Chartered in May 1995 to serve the Petersberg Declaration, the 12,000 man European Rapid Operational Force (EUROFOR) was a multinational rapid reaction force composed of forces from four states of the European Union: Italy, France, Portugal and Spain. On 2 July 2012 Eurofor was dissolved after seeing service in Albania (2000) and North Macedonia (2003).[14]
In December 1998 a proposal for a 60,000-man strong force was discussed by Tony Blair and Jacques Chirac but it went nowhere because of Madeleine Albright's "no duplication" stipulation and William Cohen's year 2000 threat to disband NATO if a rapid reaction force were built.[15]

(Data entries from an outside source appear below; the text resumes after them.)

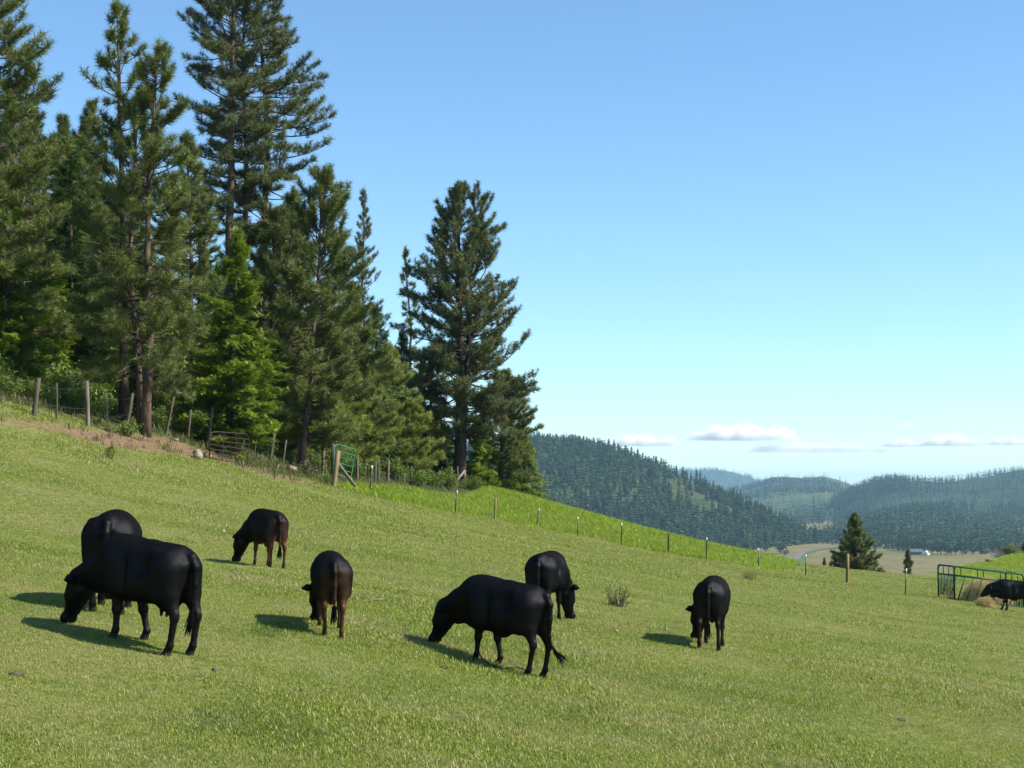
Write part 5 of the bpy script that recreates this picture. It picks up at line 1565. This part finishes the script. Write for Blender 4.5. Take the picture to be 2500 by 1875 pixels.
cow('lean black cow behind the middle one, facing away with an ear sticking out right', 1334, 1515, 103, 164, width=0.92, belly=0.8, head_turn=-16, leg_r=0.86, depth=0.92)
cow('rightmost grazing black cow, seen from behind with its head turned to the left', 1739, 1580, 102, 167, 'cow_mid', width=0.86, belly=0.78, head_turn=30, leg_r=0.86, depth=0.90, legs=((0.05, 0), (-0.1, 0), (-0.05, 0.02), (0.1, 0.0)))
cow('black cow eating hay at the green feeder, cut by the right edge', 2476, 1494, 12, 76, head='eat', width=0.95, res=0.025, legs=((0.10, 0), (-0.14, 0), (0, 0), (-0.1, 0)))

# ------------------------------------------------------------------ grass
def grass_tuft(seed, n, h, w, spread, straw, lo=0.1, hi=0.65):
    r = rng(seed)
    vs, sh = [], []
    for i in range(n):
        b = np.array((r.normal() * spread, r.normal() * spread, -0.01))
        a = r.random() * 6.283
        tilt = 0.15 + 0.65 * r.random()
        L = h * (0.5 + 0.7 * r.random())
        d = np.array((math.cos(a) * math.sin(tilt), math.sin(a) * math.sin(tilt), math.cos(tilt)))
        s = np.array((-math.sin(a), math.cos(a), 0)) * w / 2
        m_ = b + d * L * 0.55
        t = b + d * L + np.array((math.cos(a), math.sin(a), -0.6)) * L * 0.18
        k = 0.75 + 0.25 * r.random() if r.random() < straw else lo + (hi - lo) * r.random()
        vs += [b - s, b + s, m_ + s * 0.8, m_ - s * 0.8, t]
        sh += [k * 0.9] * 2 + [k] * 3
    v = np.array(vs)
    i = np.arange(n) * 5
    f = np.concatenate([np.stack([i, i + 1, i + 2], -1), np.stack([i, i + 2, i + 3], -1), np.stack([i + 3, i + 2, i + 4], -1)])
    return v, f, np.array(sh)

def gn_scatter(name, label, pts, rotz, scl, templates, mat, tilt=None, kind='stuff', cat='grass'):
    col = bpy.data.collections.new(name + '_source')
    for i, (v, f, a) in enumerate(templates):
        col.objects.link(bpy.data.objects.new(name + '_tuft', mesh_data(name + '_tuft', v, f, mat, attrs={'shade': a})))
    me = bpy.data.meshes.new(name)
    me.vertices.add(len(pts))
    me.vertices.foreach_set('co', np.asarray(pts, np.float32).ravel())
    a = me.attributes.new('rot', 'FLOAT_VECTOR', 'POINT')
    rv = np.zeros((len(pts), 3), np.float32); rv[:, 2] = rotz
    a.data.foreach_set('vector', rv.ravel())
    a = me.attributes.new('scl', 'FLOAT', 'POINT'); a.data.foreach_set('value', np.asarray(scl, np.float32))
    a = me.attributes.new('pick', 'INT', 'POINT'); a.data.foreach_set('value', rng(len(pts)).integers(0, len(templates), len(pts)).astype(np.int32))
    me.materials.append(mat)
    o = link(name, me)
    tag(o, label, cat, kind=kind)
    ng = bpy.data.node_groups.new(name, 'GeometryNodeTree')
    ng.interface.new_socket('Geometry', in_out='INPUT', socket_type='NodeSocketGeometry')
    ng.interface.new_socket('Geometry', in_out='OUTPUT', socket_type='NodeSocketGeometry')
    N, Lk = ng.nodes, ng.links
    gi, go = N.new('NodeGroupInput'), N.new('NodeGroupOutput')
    mp = N.new('GeometryNodeMeshToPoints')
    ip = N.new('GeometryNodeInstanceOnPoints')
    ci = N.new('GeometryNodeCollectionInfo')
    ci.inputs['Collection'].default_value = col
    ci.inputs['Separate Children'].default_value = True
    ci.inputs['Reset Children'].default_value = True
    ip.inputs['Pick Instance'].default_value = True
    def na(n_, t_):
        x = N.new('GeometryNodeInputNamedAttribute'); x.data_type = t_; x.inputs[0].default_value = n_
        return x.outputs[0]
    Lk.new(gi.outputs[0], mp.inputs[0]); Lk.new(mp.outputs[0], ip.inputs['Points']); Lk.new(ci.outputs[0], ip.inputs['Instance'])
    Lk.new(na('pick', 'INT'), ip.inputs['Instance Index'])
    Lk.new(na('rot', 'FLOAT_VECTOR'), ip.inputs['Rotation'])
    Lk.new(na('scl', 'FLOAT'), ip.inputs['Scale'])
    Lk.new(ip.outputs[0], go.inputs[0])
    md = o.modifiers.new('scatter', 'NODES')
    md.node_group = ng
    return o

r = rng(77)
def wedge(n, d0, d1, power, half=0.40):
    """points on the ground, thinner with distance"""
    u = r.random(n)
    e = 2 - power
    D = (d0 ** e + (d1 ** e - d0 ** e) * u) ** (1 / e)
    s = (r.random(n) * 2 - 1) * half
    return s * D, D
x, y = wedge(720000, 9.5, 118, 1.75, 0.48)
lz_ = lush_zone(x, y); bz_ = bank_zone(x, y); wz_ = wood_zone(x, y)
keep = (lz_ < 0.2 + 0.6 * r.random(len(x))) & (r.random(len(x)) > bz_ * 0.97) & (wz_ < 0.4) & (y < crest_d(x / y) + 3)
x, y = x[keep], y[keep]
patch = fbm(x, y, 3.5, 21, 4)
sc_ = (0.55 + 0.55 * r.random(len(x))) * np.where(r.random(len(x)) < 0.04, 1.35, 1.0) * (0.72 + 0.6 * smoothstep(0.35, 0.7, patch)) * (0.62 + 0.017 * y)
gn_scatter('pasture_grass', 'short grazed grass with dry straw flecks covering the pasture', np.stack([x, y, ground(x, y)], -1), r.random(len(x)) * 6.283, sc_,
           [grass_tuft(400 + i, 14, 0.05, 0.007, 0.05, (0.08, 0.15, 0.26, 0.12, 0.45, 0.06)[i], 0.0, 0.7) for i in range(6)], M['grass'])
x, y = wedge(230000, 60, 160, 1.0, 0.36)
lz_ = lush_zone(x, y); wz_ = wood_zone(x, y); bz_ = bank_zone(x, y)
keep = (lz_ > 0.22 + 0.7 * r.random(len(x)) * fbm(x, y, 2.2, 63, 3) * 1.6) & (wz_ < 0.5) & (bz_ < 0.3) & (y < crest_d(x / y) + 8)
x, y = x[keep], y[keep]
gn_scatter('tall_grass', 'tall bright green grass on the ungrazed strip beyond the steel posts', np.stack([x, y, ground(x, y)], -1), r.random(len(x)) * 6.283, (0.7 + 0.7 * r.random(len(x))),
           [grass_tuft(500 + i, 14, 0.28, 0.02, 0.10, (0.06, 0.12, 0.25)[i], 0.0, 0.9) for i in range(3)], M['lush'])
# weeds and dry grass on the bank and forest edge
x, y = wedge(60000, 44, 110, 1.0, 0.36)
wz_ = wood_zone(x, y); bz_ = bank_zone(x, y)
keep = ((wz_ > 0.3) & (r.random(len(x)) < 0.5)) | (r.random(len(x)) < bz_ * 0.16)
x, y = x[keep], y[keep]
gn_scatter('bank_weeds', 'dry grass and weeds on the bank and below the trees', np.stack([x, y, ground(x, y)], -1), r.random(len(x)) * 6.283, (0.5 + 0.9 * r.random(len(x))),
           [grass_tuft(600 + i, 14, 0.26, 0.016, 0.10, 0.25, 0.0, 0.7) for i in range(3)], M['drygrass'])
# ranker green tufts in the pasture
cl = []
for px, py, w_, n_ in ((590, 1760, 150, 420), (740, 1800, 60, 160), (1440, 1735, 60, 160), (660, 1540, 60, 200), (1170, 1400, 120, 130), (430, 1320, 40, 60), (880, 1390, 90, 100), (2480, 1720, 40, 90), (300, 1420, 70, 100), (1620, 1530, 70, 120), (1250, 1480, 90, 90), (2000, 1450, 60, 60), (2290, 1500, 110, 120)):
    for i in range(int(n_ * 0.6)):
        p = hit(px + r.normal() * w_ * 0.7, py + r.normal() * w_ * 0.16)
        cl.append(p)
cl = np.array(cl)
gn_scatter('rank_grass', 'darker green tufts of ungrazed grass scattered in the pasture', cl, r.random(len(cl)) * 6.283, 0.7 + 0.6 * r.random(len(cl)),
           [grass_tuft(700 + i, 12, 0.065, 0.007, 0.06, 0.08, 0.1, 0.7) for i in range(3)], M['rank'])

# ------------------------------------------------------------------ clouds and haze
def cloud(label, px0, px1, pyt, pyb, dens, seed, D=24000):
    """a small cumulus of vapour: real volume, flat below and billowing above"""
    c_ = P((px0 + px1) / 2, pyb - (pyb - pyt) * 0.3, D)
    sx, sz = (px1 - px0) / 2 * D / F, (pyb - pyt) * D / F
    sy = max(sz * 1.2, sx * 0.35)
    mb = MB()
    v = np.array([(x * sx * 1.05, y * sy * 1.05, z) for z in (-0.36 * sz, 0.86 * sz) for x, y in ((-1, -0.5), (-0.7, -1), (0.7, -1), (1, -0.5), (1, 0.5), (0.7, 1), (-0.7, 1), (-1, 0.5))])
    f = [(0, k, k + 1) for k in range(1, 7)]
    f = [(a_, c2, b_) for a_, b_, c2 in f] + [(8 + a_, 8 + b_, 8 + c2) for a_, b_, c2 in f]
    for k in range(8):
        q = (k + 1) % 8
        f += [(k, q, 8 + q), (k, 8 + q, 8 + k)]
    m, ns, ls = new_mat('cloud_vapour')
    tc = ns.new('ShaderNodeTexCoord')
    sep = ns.new('ShaderNodeSeparateXYZ'); ls.new(tc.outputs['Object'], sep.inputs[0])
    X = math_n(ns, ls, 'DIVIDE', sep.outputs[0], sx); Y = math_n(ns, ls, 'DIVIDE', sep.outputs[1], sy)
    rr = math_n(ns, ls, 'ADD', math_n(ns, ls, 'MULTIPLY', X, X), math_n(ns, ls, 'MULTIPLY', Y, Y))
    def nz_(scale, detail, st, w):
        nz = ns.new('ShaderNodeTexNoise'); nz.noise_dimensions = '4D'; nz.inputs['W'].default_value = w; nz.inputs['Scale'].default_value = scale; nz.inputs['Detail'].default_value = detail; nz.inputs['Roughness'].default_value = 0.6
        sq = ns.new('ShaderNodeVectorMath'); sq.operation = 'MULTIPLY'; sq.inputs[1].default_value = st
        ls.new(tc.outputs['Object'], sq.inputs[0]); ls.new(sq.outputs[0], nz.inputs['Vector'])
        return nz.outputs[0]
    lump = nz_(1.0 / (sz * 0.85), 2, (1, 1, 0.15), seed * 3.1)          # heights of the billows
    fine = nz_(1.0 / (sz * 0.45), 4, (0.8, 0.8, 1.2), seed * 1.7)
    h = math_n(ns, ls, 'MULTIPLY', math_n(ns, ls, 'SUBTRACT', 1.0, math_n(ns, ls, 'MULTIPLY', rr, rr)), math_n(ns, ls, 'SUBTRACT', math_n(ns, ls, 'MULTIPLY', lump, 2.4), 0.70))
    Z = math_n(ns, ls, 'DIVIDE', sep.outputs[2], 0.72 * sz)
    q = math_n(ns, ls, 'SUBTRACT', h, Z)                                # below the billow top
    q = math_n(ns, ls, 'ADD', q, math_n(ns, ls, 'MULTIPLY', math_n(ns, ls, 'SUBTRACT', fine, 0.5), 1.9))
    base = math_n(ns, ls, 'MULTIPLY', math_n(ns, ls, 'ADD', sep.outputs[2], 0.32 * sz), 2.6 / sz, True)
    q = math_n(ns, ls, 'MULTIPLY', math_n(ns, ls, 'MULTIPLY', q, 2.2, True), base)
    q = math_n(ns, ls, 'MULTIPLY', q, CLOUD_DENSITY * dens)
    pv = ns.new('ShaderNodeVolumePrincipled')
    pv.inputs['Color'].default_value = (1, 1, 1, 1)
    pv.inputs['Anisotropy'].default_value = 0.0
    ls.new(q, pv.inputs['Density'])
    o_ = ns.new('ShaderNodeOutputMaterial'); ls.new(pv.outputs[0], o_.inputs['Volume'])
    return tag(mesh_obj('cloud', v, np.array(f), m, None, c_), label, 'cloud', 'small clouds low over the hills')
cloud('small puffy white cloud over the end of the dark hill', 1480, 1660, 1052, 1090, 1.0, 1)
cloud('largest white cloud, highest of the low bank over the valley', 1680, 1945, 1024, 1076, 1.0, 2)
cloud('long thin faint cloud strip below the largest cloud', 1830, 2160, 1070, 1106, 0.45, 3)
cloud('small white cloud between the faint strip and the right cloud', 2155, 2255, 1064, 1092, 0.9, 4)
cloud('wide white cloud over the right ridge', 2240, 2405, 1050, 1090, 0.8, 5)
cloud('cloud cut by the right edge above the right ridge', 2400, 2530, 1060, 1088, 0.8, 6)
cloud('tiny cloud wisp above the gap between the larger clouds', 2190, 2230, 1026, 1043, 0.6, 7)

m, ns, ls = new_mat('haze')
pv = ns.new('ShaderNodeVolumePrincipled')
pv.inputs['Color'].default_value = (0.42, 0.71, 1.0, 1)
pv.inputs['Density'].default_value = HAZE_DENSITY
pv.inputs['Anisotropy'].default_value = 0.0
o_ = ns.new('ShaderNodeOutputMaterial'); ls.new(pv.outputs[0], o_.inputs['Volume'])
mb = MB(); mb.box((0, 7800, 32), (32000, 17000, 216))
v, f, a = mb.arrays()
hz = mesh_obj('haze', v, f, m)
tag(hz, kind='stuff')
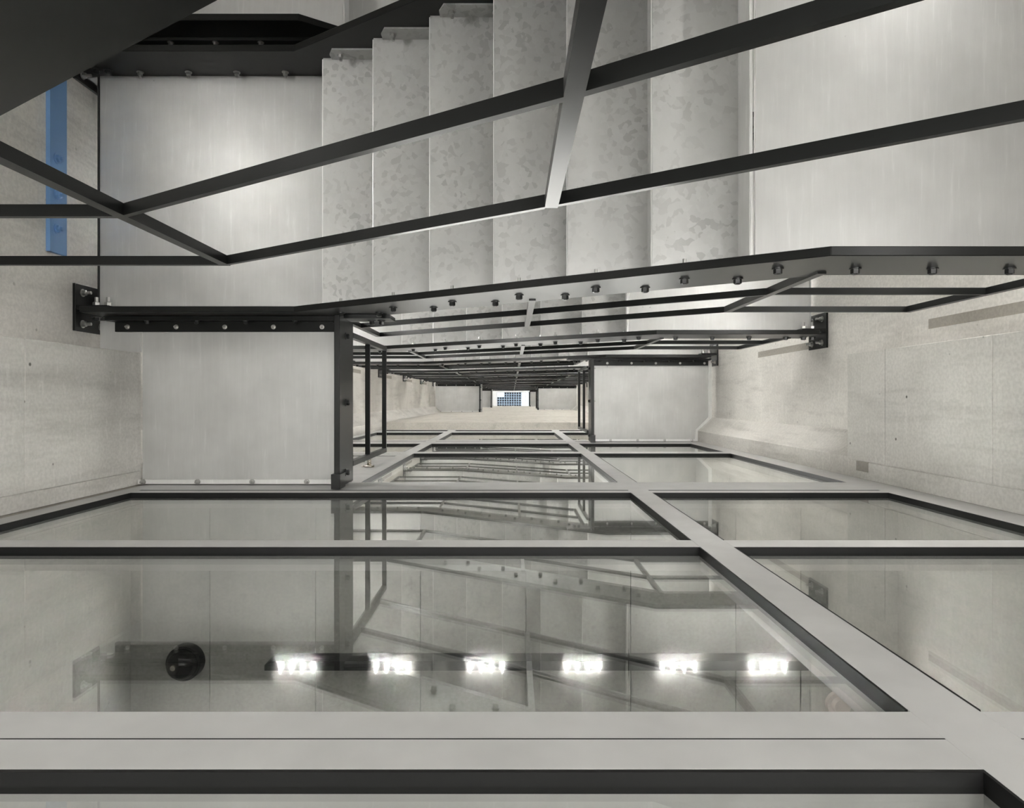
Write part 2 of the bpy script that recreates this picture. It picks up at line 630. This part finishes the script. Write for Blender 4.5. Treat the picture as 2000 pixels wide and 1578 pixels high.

The Helsinki Headline Goal was published in December 1999 and was supposed to establish a European Rapid Reaction Force,[16] which was based on Tony Blair's observation that Europe had not performed well in the Bosnian War where only after NATO intervened in 1995 did the conflict simmer down. They realized when NATO bombed Serbia because of the Kosovo War that they had no tools to defuse a similar conflict even though it was near to their borders.[17]
In 2003 a European Security Strategy was published.[8]
In June 2004 was published Headline Goal 2010. It included 'battle groups', non-permanent combat units which were set up for six months each and consisted of around 1,500 soldiers, and the improvement of air capabilities.[18][19]
In December 2004 Operation Althea saw 1,100 members of EUFOR take over peacekeeper services in Bosnia from NATO, who had had 60,000 men stationed in the country under Operation Joint Endeavour.[20]
The European Gendarmerie Force was constituted in 2006 as a rapid reaction force composed of elements of several European police and gendarmerie forces, but stops short of a military component.
In May 2007 "A Strategy for the European Defence Technological and Industrial Base" document was published.[8]
In December 2008 a proposal was circulated for a force of 60,000 men to be deployed to a major crisis within 60 days. Another controversy, prompted by a request for a 17,000-man deployment to the Democratic Republic of Congo by Ban Ki-Moon, developed around the "battle group" concept.[21]
In November 2017 Emmanuel Macron proposed a European Intervention Initiative force.[22]